J.A. Bayona’s The Orphanage begins in tranquility. Things are going well for Laura (Belen Ruda). She, her doctor husband Carlos (Fernando Cayo), and her adorable, imaginative adopted son Simon (Roger Princep) have moved into the orphanage where she spent her childhood. One day, Laura lets Simon explore a cave on the beach, but she soon catches him in a hushed conversation with an imaginary friend. He’s just lonely, says Carlos. Kids do this kind of thing all the time. Then he utters three sentences that should never be uttered in a film set at a children’s home that’s about as cozy and inviting as the Overlook Hotel: “Everything will work out. We’ll have a good home. I’m glad we’re here together.”

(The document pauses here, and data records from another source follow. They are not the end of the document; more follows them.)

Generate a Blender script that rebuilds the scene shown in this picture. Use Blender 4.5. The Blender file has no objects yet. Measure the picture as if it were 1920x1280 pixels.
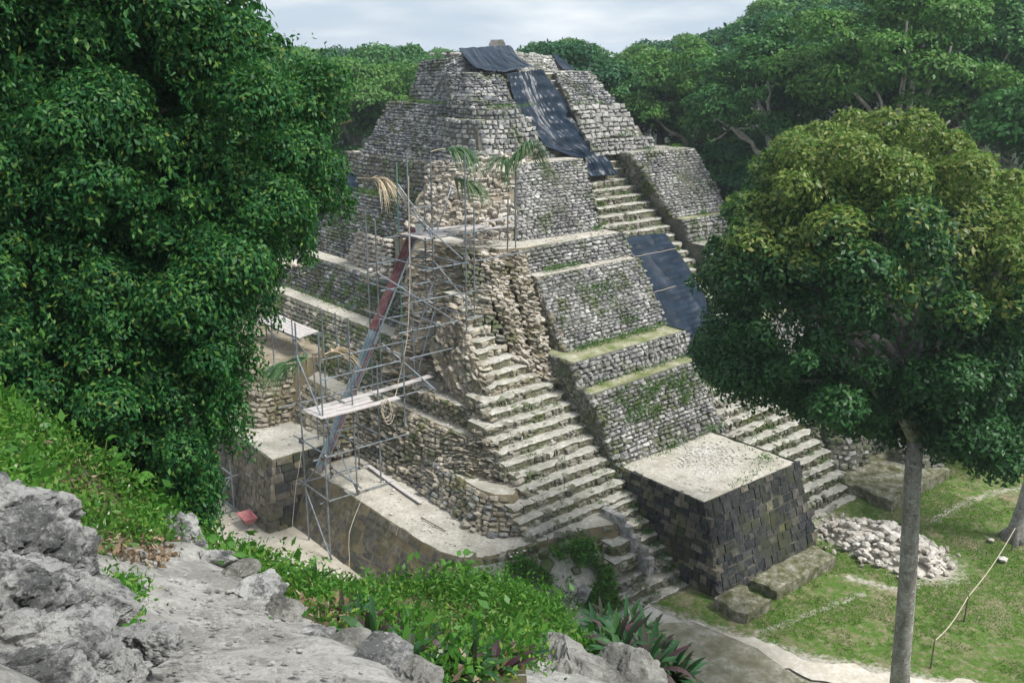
import bpy, bmesh, math, random
import numpy as np
from mathutils import Vector, Matrix
R = random.Random(7)
N = np.random.default_rng(11)
S = bpy.context.scene
COL = S.collection

# ------------------------------------------------------------------ camera, sky, sun, exposure
EYE = 21.0
FPX = 1800.0
PITCH = math.atan(540 / FPX)
cd = bpy.data.cameras.new('camera'); cam = bpy.data.objects.new('camera', cd); COL.objects.link(cam)
cam.location = (0, 0, EYE); cam.rotation_euler = (math.pi / 2 - PITCH, 0, 0)
cd.sensor_width = 36.0; cd.lens = 36.0 * FPX / 1920; cd.clip_start = 0.1; cd.clip_end = 6000
S.camera = cam
SUN_EL, SUN_AZ = math.radians(56), math.radians(112)      # azimuth clockwise from +Y
w = bpy.data.worlds.new('World'); S.world = w; w.use_nodes = True
nt = w.node_tree; nt.nodes.clear()
def wn(t, **k):
    n = nt.nodes.new(t)
    for a, b in k.items(): setattr(n, a, b)
    return n
sky = wn('ShaderNodeTexSky', sky_type='NISHITA', sun_disc=False)
sky.sun_elevation = SUN_EL; sky.sun_rotation = SUN_AZ; sky.dust_density = 2.0
bg1 = wn('ShaderNodeBackground'); bg1.inputs[1].default_value = 0.06
nt.links.new(sky.outputs[0], bg1.inputs[0])
tc = wn('ShaderNodeTexCoord'); mp = wn('ShaderNodeMapping'); mp.inputs['Scale'].default_value = (3.4, 3.4, 16.0)
mp.inputs['Location'].default_value = (0.35, 0.1, 0.2)
nz = wn('ShaderNodeTexNoise'); nz.inputs['Scale'].default_value = 1.6; nz.inputs['Detail'].default_value = 7; nz.inputs['Roughness'].default_value = 0.52
cr = wn('ShaderNodeValToRGB')
cr.color_ramp.elements[0].position = 0.38; cr.color_ramp.elements[0].color = (0.42, 0.50, 0.59, 1)
cr.color_ramp.elements[1].position = 0.62; cr.color_ramp.elements[1].color = (0.80, 0.825, 0.85, 1)
e = cr.color_ramp.elements.new(0.5); e.color = (0.58, 0.635, 0.69, 1)
bg2 = wn('ShaderNodeBackground'); bg2.inputs[1].default_value = 0.42
mx = wn('ShaderNodeMixShader'); mx.inputs[0].default_value = 0.88
out = wn('ShaderNodeOutputWorld')
L = nt.links.new
L(tc.outputs['Generated'], mp.inputs[0]); L(mp.outputs[0], nz.inputs['Vector']); L(nz.outputs['Fac'], cr.inputs[0])
L(cr.outputs[0], bg2.inputs[0]); L(bg1.outputs[0], mx.inputs[1]); L(bg2.outputs[0], mx.inputs[2]); L(mx.outputs[0], out.inputs[0])
sl = bpy.data.lights.new('sun', 'SUN'); sl.energy = 1.75; sl.angle = math.radians(18); sl.color = (1.0, 0.975, 0.94)
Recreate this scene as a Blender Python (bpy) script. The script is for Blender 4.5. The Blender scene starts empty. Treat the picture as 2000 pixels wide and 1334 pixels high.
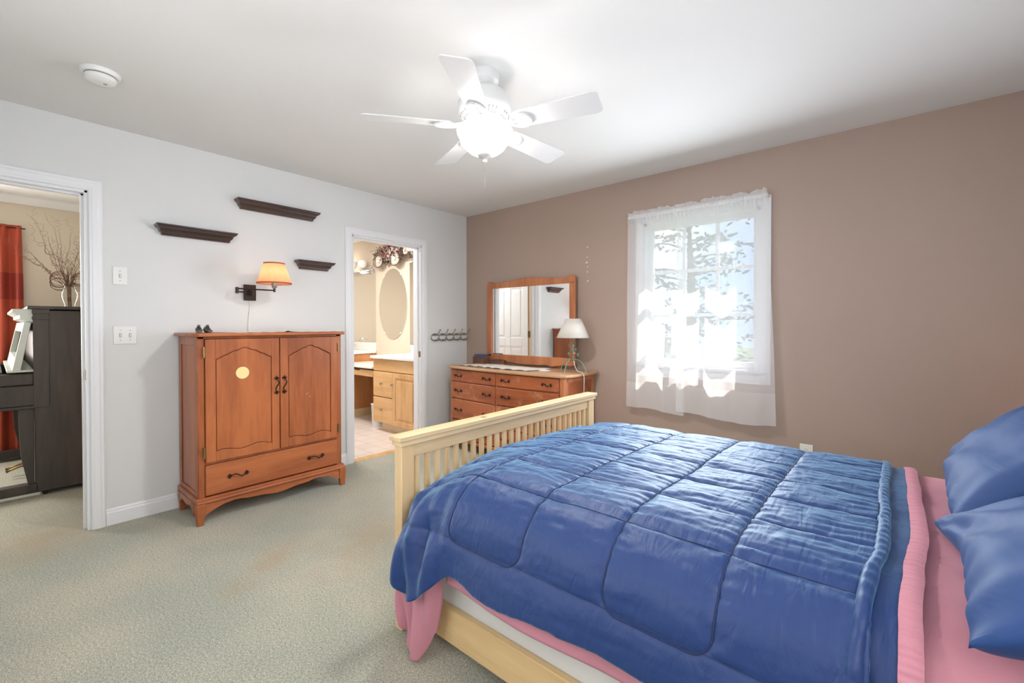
import bpy, bmesh, math, random
from mathutils import Vector, Matrix, noise
random.seed(7)
PI = math.pi
C = bpy.context.scene.collection
SC = bpy.context.scene

# ------------------------------------------------------------------ camera
cam_d = bpy.data.cameras.new('camera'); cam = bpy.data.objects.new('camera', cam_d); C.objects.link(cam)
cam.location = (3.6537, -3.4888, 1.2256)
cam.rotation_euler = (math.radians(90 - 0.618), math.radians(0.06), math.radians(40.514))
cam_d.sensor_width = 36; cam_d.lens = 870.04 / 2000 * 36
cam_d.shift_y = -22.7 / 2000
cam_d.clip_start = 0.02
SC.camera = cam
# ------------------------------------------------------------------ exposure
SC.view_settings.view_transform = 'Standard'; SC.view_settings.look = 'None'
SC.view_settings.gamma = 1; SC.view_settings.exposure = 1.05
SC.view_settings.use_curve_mapping = False
# ------------------------------------------------------------------ sky
w = bpy.data.worlds.new('sky'); SC.world = w; w.use_nodes = True
nt = w.node_tree; nt.nodes.clear()
wo = nt.nodes.new('ShaderNodeOutputWorld'); bg = nt.nodes.new('ShaderNodeBackground')
tc = nt.nodes.new('ShaderNodeTexCoord'); nz = nt.nodes.new('ShaderNodeTexNoise'); rp = nt.nodes.new('ShaderNodeValToRGB')
nz.inputs['Scale'].default_value = 2.2; nz.inputs['Detail'].default_value = 5
rp.color_ramp.elements[0].position = .42; rp.color_ramp.elements[0].color = (.42, .62, 1, 1)
rp.color_ramp.elements[1].position = .56; rp.color_ramp.elements[1].color = (.96, .98, 1, 1)
nt.links.new(tc.outputs['Generated'], nz.inputs['Vector']); nt.links.new(nz.outputs['Fac'], rp.inputs['Fac'])
nt.links.new(rp.outputs['Color'], bg.inputs['Color']); bg.inputs['Strength'].default_value = .8
nt.links.new(bg.outputs[0], wo.inputs[0])
# ------------------------------------------------------------------ lights
def light(kind, name, loc, energy, color=(1, 1, 1), direction=None, **kw):
    d = bpy.data.lights.new(name, kind); d.energy = energy; d.color = color
    for k, v in kw.items(): setattr(d, k, v)
    o = bpy.data.objects.new(name, d); C.objects.link(o); o.location = loc
    if direction is not None: o.rotation_euler = Vector(direction).to_track_quat('-Z', 'Y').to_euler()
    return o
light('SUN', 'sun', (2, 4, 8), 8, (1, .96, .9), (-.068, -.13, -.33), angle=.009)
# daylight entering by the window beside the dresser
light('AREA', 'daylight_back_window', (2.53, -.22, 1.32), 15, (.84, .92, 1), (0, -1, -.06), shape='RECTANGLE', size=.9, size_y=.9)
# fill light for the bedroom, set at two added, unseen windows
light('AREA', 'fill_light_right', (4.30, -3.15, 1.45), 13, (1, .985, .96), (-1, .05, .5), shape='RECTANGLE', size=1.0, size_y=1.1)
light('AREA', 'fill_light_front', (2.35, -3.80, 1.45), 5.5, (1, .985, .96), (0, 1, .25), shape='RECTANGLE', size=1.3, size_y=1.15)
# daylight in the piano room (its window stands left of the curtain)
light('AREA', 'daylight_piano_room', (-2.42, -4.15, 1.35), 38, (1, .97, .92), (1, .35, -.1), shape='RECTANGLE', size=1.1, size_y=1.3)
light('AREA', 'bathroom_fill', (-1.1, -1.15, 2.40), 21, (1, .985, .965), (0, 0, -1), shape='DISK', size=.5)  # unseen disc added to brighten the bathroom, no fixture modelled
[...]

Just like that, the trapdoor opens. Simon mysteriously disappears on the day of the orphanage’s reopening. Laura’s marriage and sanity are slowly worn down by the grief she feels over their loss. The ominous creaks and shadowy presences in the house grow stronger. And Laura delves into her own past as she renews her sorrowful quest for her son.

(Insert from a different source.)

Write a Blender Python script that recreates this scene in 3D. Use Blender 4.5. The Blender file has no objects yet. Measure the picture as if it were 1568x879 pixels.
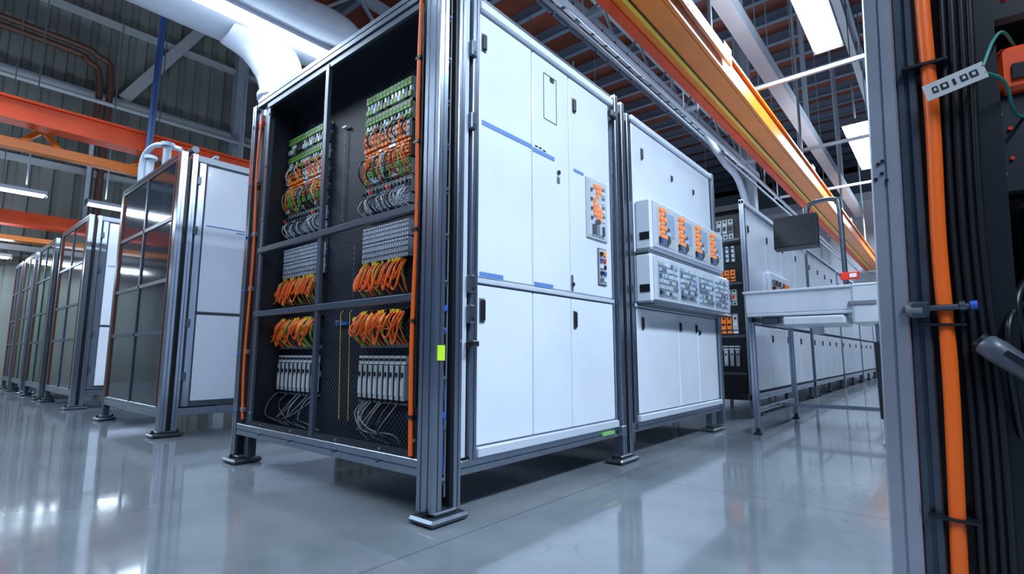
import bpy, math, random
from mathutils import Vector, Matrix
random.seed(7)
SC=bpy.context.scene
try:
    SC.view_settings.view_transform='Standard'; SC.view_settings.look='None'
except Exception as e: print(e)
# ---------------------------------------------------------------- materials
MATS={}
def mat(name,col,rough=.5,metal=0,emit=0,ecol=None,alpha=1,coat=0,spec=.5,noise=0,nscale=20,bump=0,bscale=200,stretch=None):
    if name in MATS: return MATS[name]
    m=bpy.data.materials.new(name); m.use_nodes=True
    nt=m.node_tree; b=nt.nodes["Principled BSDF"]
    c=(*col,1)
    b.inputs["Base Color"].default_value=c
    b.inputs["Roughness"].default_value=rough
    b.inputs["Metallic"].default_value=metal
    b.inputs["Coat Weight"].default_value=coat
    b.inputs["Coat Roughness"].default_value=.06
    b.inputs["Specular IOR Level"].default_value=spec
    b.inputs["Alpha"].default_value=alpha
    if emit:
        b.inputs["Emission Color"].default_value=(*(ecol or col),1)
        b.inputs["Emission Strength"].default_value=emit
    if noise or bump:
        tc=nt.nodes.new("ShaderNodeTexCoord"); mp=nt.nodes.new("ShaderNodeMapping")
        nt.links.new(tc.outputs["Object"],mp.inputs[0])
        if stretch: mp.inputs["Scale"].default_value=stretch
    if noise:
        n=nt.nodes.new("ShaderNodeTexNoise"); n.inputs["Scale"].default_value=nscale; n.inputs["Detail"].default_value=5
        nt.links.new(mp.outputs[0],n.inputs[0])
        r=nt.nodes.new("ShaderNodeValToRGB")
        r.color_ramp.elements[0].position=.3; r.color_ramp.elements[1].position=.7
        r.color_ramp.elements[0].color=(*[x*(1-noise) for x in col],1)
        r.color_ramp.elements[1].color=(*[min(1,x*(1+noise)) for x in col],1)
        nt.links.new(n.outputs[0],r.inputs[0]); nt.links.new(r.outputs[0],b.inputs["Base Color"])
        mr=nt.nodes.new("ShaderNodeMapRange"); mr.inputs[3].default_value=max(0.02,rough*(1-noise)); mr.inputs[4].default_value=min(1,rough*(1+noise))
        nt.links.new(n.outputs[0],mr.inputs[0]); nt.links.new(mr.outputs[0],b.inputs["Roughness"])
    MATS[name]=m; return m
WHITE=mat("white_enamel",(.69,.75,.86),.22,coat=.5,noise=.04,nscale=3)
WHITE2=mat("white_trim",(.48,.54,.64),.35)
GAPM=mat("seam_dark",(.06,.075,.10),.6)
ALU=mat("aluminium",(.40,.45,.53),.24,metal=.95,noise=.1,nscale=60,stretch=(1,1,.05))
ALUD=mat("aluminium_dark",(.11,.135,.17),.32,metal=.8,noise=.1,nscale=30)
STEEL=mat("stainless",(.62,.67,.74),.25,metal=.4,noise=.05,nscale=8)
DARK=mat("black_plastic",(.008,.010,.014),.35)
DARK2=mat("anthracite",(.010,.014,.022),.42)
FRAME=mat("frame_bluegrey",(.055,.075,.11),.35,metal=.3)
ORANGE=mat("orange_cable",(.85,.13,.010),.38)
ORED=mat("orange_beam",(.78,.075,.010),.4,noise=.15,nscale=2)
OYEL=mat("yellow_beam",(.85,.22,.012),.38,noise=.08,nscale=2)
YEL=mat("yellow",(.85,.55,.03),.4)
GREEN=mat("terminal_green",(.14,.36,.06),.45)
LIME=mat("lime_label",(.50,.75,.03),.5)
BLUE=mat("blue_tape",(.11,.22,.52),.45)
BLUEC=mat("blue_cap",(.02,.09,.4),.4)
RED=mat("red",(.75,.03,.01),.4)
LGREY=mat("module_lightgrey",(.46,.50,.52),.4)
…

Early ads for The Orphanage have declared it “this year’s Pan’s Labyrinth,” and it’s easy to see why these comparisons have been made. Both films are grim fairy tales that involve strained relationships between parents and children, and both plots rely on strong, gutsy female leads who move freely between the “real world” and the mysterious, threatening underworld of things that go bump in the night. Both movies also get away with denouements that are as quietly devastating as they are emotionally and thematically resonant.

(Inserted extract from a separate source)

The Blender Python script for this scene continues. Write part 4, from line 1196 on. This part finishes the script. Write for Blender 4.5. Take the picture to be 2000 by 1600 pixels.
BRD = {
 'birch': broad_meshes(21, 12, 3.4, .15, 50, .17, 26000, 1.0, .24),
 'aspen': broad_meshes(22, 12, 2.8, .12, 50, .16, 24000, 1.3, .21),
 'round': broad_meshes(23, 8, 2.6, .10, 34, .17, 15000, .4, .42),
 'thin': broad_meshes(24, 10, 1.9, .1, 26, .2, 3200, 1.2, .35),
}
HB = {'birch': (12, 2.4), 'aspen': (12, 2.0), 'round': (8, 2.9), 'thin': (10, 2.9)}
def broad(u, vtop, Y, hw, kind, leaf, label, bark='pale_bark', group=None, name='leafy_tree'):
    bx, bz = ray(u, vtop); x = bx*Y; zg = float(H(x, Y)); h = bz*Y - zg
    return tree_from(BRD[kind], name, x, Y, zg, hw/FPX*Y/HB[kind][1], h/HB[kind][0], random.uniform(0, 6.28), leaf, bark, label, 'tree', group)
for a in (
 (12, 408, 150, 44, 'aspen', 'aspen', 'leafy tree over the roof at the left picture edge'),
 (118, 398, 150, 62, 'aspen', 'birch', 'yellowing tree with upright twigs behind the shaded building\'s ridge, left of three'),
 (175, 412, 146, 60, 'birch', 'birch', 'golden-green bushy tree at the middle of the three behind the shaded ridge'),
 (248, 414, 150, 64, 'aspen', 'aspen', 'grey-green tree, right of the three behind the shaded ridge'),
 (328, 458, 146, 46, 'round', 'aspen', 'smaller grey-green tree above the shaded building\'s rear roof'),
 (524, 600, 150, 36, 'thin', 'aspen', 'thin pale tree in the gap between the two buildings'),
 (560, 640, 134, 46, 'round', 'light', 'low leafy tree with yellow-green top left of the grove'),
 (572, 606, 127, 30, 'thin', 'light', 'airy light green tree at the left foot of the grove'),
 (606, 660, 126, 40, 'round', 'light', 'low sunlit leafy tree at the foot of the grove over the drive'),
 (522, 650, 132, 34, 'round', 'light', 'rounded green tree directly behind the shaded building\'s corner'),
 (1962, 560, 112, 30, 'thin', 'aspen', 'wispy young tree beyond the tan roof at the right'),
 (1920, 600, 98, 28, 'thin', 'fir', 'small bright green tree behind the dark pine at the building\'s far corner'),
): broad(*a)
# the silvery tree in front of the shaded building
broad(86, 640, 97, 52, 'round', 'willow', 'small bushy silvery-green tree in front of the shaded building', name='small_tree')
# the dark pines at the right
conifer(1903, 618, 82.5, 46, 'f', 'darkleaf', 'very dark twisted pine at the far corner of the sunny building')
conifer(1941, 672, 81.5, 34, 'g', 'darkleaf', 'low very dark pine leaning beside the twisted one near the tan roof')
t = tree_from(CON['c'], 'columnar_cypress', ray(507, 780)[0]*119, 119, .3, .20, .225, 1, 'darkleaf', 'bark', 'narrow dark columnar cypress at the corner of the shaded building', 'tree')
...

However, Guillermo Del Toro, the director of Pan’s Labyrinth (and producer of The Orphanage), has now established himself as a big-time artist; Bayona is merely a clever entertainer. But he’ll get there, and it’s not like there’s a huge surplus of talented filmmakers roaming the streets. Bayona is a tasteful cinematic shoplifter whose allusions to Michelangelo Antonioni’s L’Avventura and Otto Preminger’s 1965 missing-child psychodrama Bunny Lake Is Missing create an atmosphere of indefinable dread, and he’s enough of a prankster to insert two cutaways to a full moon in a cloudy night sky that belong in a Universal Studios monster picture from the 1930s. Niftiest of all, Bayona pulls off a tricky and moving Sixth Sense-style reversal in his final act. But The Orphanage is less baroque, less nuanced, and less politically engaged than Del Toro’s best work.

These observations are not meant to diminish Bayona’s storytelling skills or his graceful camerawork — although I do wish that horror filmmakers would abandon the sea-green lighting scheme that makes every character look like they’ve been floating around in a seldom-cleaned aquarium. In a film filled with long, tense sequences that cannily exploit offscreen space and offscreen sound, The Orphanage‘s most impressive scene is also its most technically complex. When Laura and Carlos bring in a medium (Geraldine Chaplin) to help them unravel the orphanage’s mysteries, most of the action is filtered through the four screens of cheap security cameras, whose points of view Bayona juggles effortlessly as he ratchets up the tension. That kind of gusto bodes well for a young filmmaker as comfortable with sudden shocks as he is with actors and locations.